GIVEN INSTRUCTION:
Retype exactly the lines from the first one through the line with "S.camera = cam", including both ends; skip any pictures.

====================

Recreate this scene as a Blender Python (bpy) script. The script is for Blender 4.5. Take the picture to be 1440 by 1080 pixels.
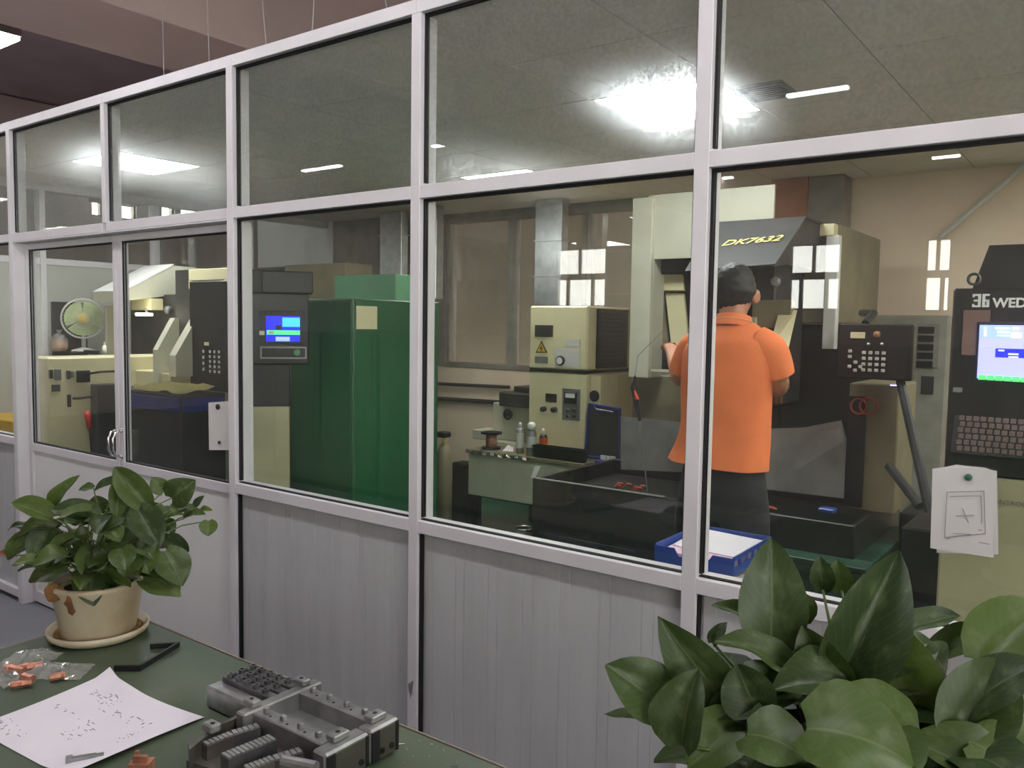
import bpy, bmesh, math, random
from mathutils import Vector, Matrix, noise as mnoise

S = bpy.context.scene
for o in list(bpy.data.objects):
    bpy.data.objects.remove(o)
LINK = S.collection.objects.link

# ---------------------------------------------------------------- camera
cam_data = bpy.data.cameras.new('camera')
cam_data.sensor_width = 36.0
cam_data.lens = 29.135
cam_data.clip_start = 0.02
cam = bpy.data.objects.new('camera', cam_data)
cam.matrix_world = Matrix(((0.803756, -0.054254, 0.59248, 4.9003),
                           (0.594765, 0.047862, -0.802473, -2.0207),
                           (0.01518, 0.997379, 0.070738, 1.5924),
                           (0, 0, 0, 1)))
LINK(cam)
S.camera = cam

# ---------------------------------------------------------------- exposure and light levels
S.view_settings.view_transform = 'Standard'
S.view_settings.look = 'None'
S.view_settings.exposure = 1.42
S.view_settings.gamma = 1.0
S.view_settings.use_curve_mapping = False
SKY_STRENGTH = 5.0
PANEL_STRENGTH = 9.0
PANEL_HOT_STRENGTH = 10.0
HALL_LAMP_STRENGTH = 11.0
BENCH_LAMP_STRENGTH = 12.0

# ---------------------------------------------------------------- world: bright overcast sky
w = bpy.data.worlds.new('overcast_sky')
S.world = w
w.use_nodes = True
bg = w.node_tree.nodes['Background']
bg.inputs[0].default_value = (1.0, 0.955, 0.92, 1)
bg.inputs[1].default_value = SKY_STRENGTH
try:
    S.cycles.max_bounces = 10
    S.cycles.diffuse_bounces = 4
    S.cycles.glossy_bounces = 4
    S.cycles.transparent_max_bounces = 24
    S.cycles.transmission_bounces = 8
    S.cycles.sample_clamp_indirect = 6.0
    S.cycles.caustics_reflective = False
    S.cycles.caustics_refractive = False
except Exception:
    pass

# ---------------------------------------------------------------- materials
def lin(c):
    return tuple((v / 255 / 12.92) if v / 255 <= 0.04045 else ((v / 255 + 0.055) / 1.055) ** 2.4 for v in c)

def mat(name, rgb, rough=0.5, metal=0.0, var=0.12, scale=8.0, bump=0.0, spec=0.5, rgb2=None, stretch=None, coat=0.0):
    m = bpy.data.materials.new(name)
    m.use_nodes = True
    nt = m.node_tree
    b = nt.nodes['Principled BSDF']
    b.inputs['Roughness'].default_value = rough
    b.inputs['Metallic'].default_value = metal
    b.inputs['Specular IOR Level'].default_value = spec
    if coat:
        b.inputs['Coat Weight'].default_value = coat
    tc = nt.nodes.new('ShaderNodeTexCoord')
    mp = nt.nodes.new('ShaderNodeMapping')
    nt.links.new(tc.outputs['Object'], mp.inputs[0])
    if stretch:
        mp.inputs['Scale'].default_value = stretch
    n = nt.nodes.new('ShaderNodeTexNoise')
    n.inputs['Scale'].default_value = scale
    n.inputs['Detail'].default_value = 5
    nt.links.new(mp.outputs[0], n.inputs['Vector'])
    r = nt.nodes.new('ShaderNodeValToRGB')
    c = lin(rgb)
    d = lin(rgb2) if rgb2 else tuple(v * (1 - var * 2) for v in c)
    r.color_ramp.elements[0].position = 0.32
    r.color_ramp.elements[1].position = 0.62
    r.color_ramp.elements[0].color = (*d, 1)
    r.color_ramp.elements[1].color = (*c, 1)
    nt.links.new(n.outputs[0], r.inputs[0])
    nt.links.new(r.outputs[0], b.inputs['Base Color'])
    if bump:
        bp = nt.nodes.new('ShaderNodeBump')
        bp.inputs['Strength'].default_value = bump
        bp.inputs['Distance'].default_value = 0.004
        nt.links.new(n.outputs[0], bp.inputs['Height'])
        nt.links.new(bp.outputs[0], b.inputs['Normal'])
    return m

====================

ANSWER TO THIS EXERCISE:
Recreate this scene as a Blender Python (bpy) script. The script is for Blender 4.5. Take the picture to be 1440 by 1080 pixels.
import bpy, bmesh, math, random
from mathutils import Vector, Matrix, noise as mnoise

S = bpy.context.scene
for o in list(bpy.data.objects):
    bpy.data.objects.remove(o)
LINK = S.collection.objects.link

# ---------------------------------------------------------------- camera
cam_data = bpy.data.cameras.new('camera')
cam_data.sensor_width = 36.0
cam_data.lens = 29.135
cam_data.clip_start = 0.02
cam = bpy.data.objects.new('camera', cam_data)
cam.matrix_world = Matrix(((0.803756, -0.054254, 0.59248, 4.9003),
                           (0.594765, 0.047862, -0.802473, -2.0207),
                           (0.01518, 0.997379, 0.070738, 1.5924),
                           (0, 0, 0, 1)))
LINK(cam)
S.camera = cam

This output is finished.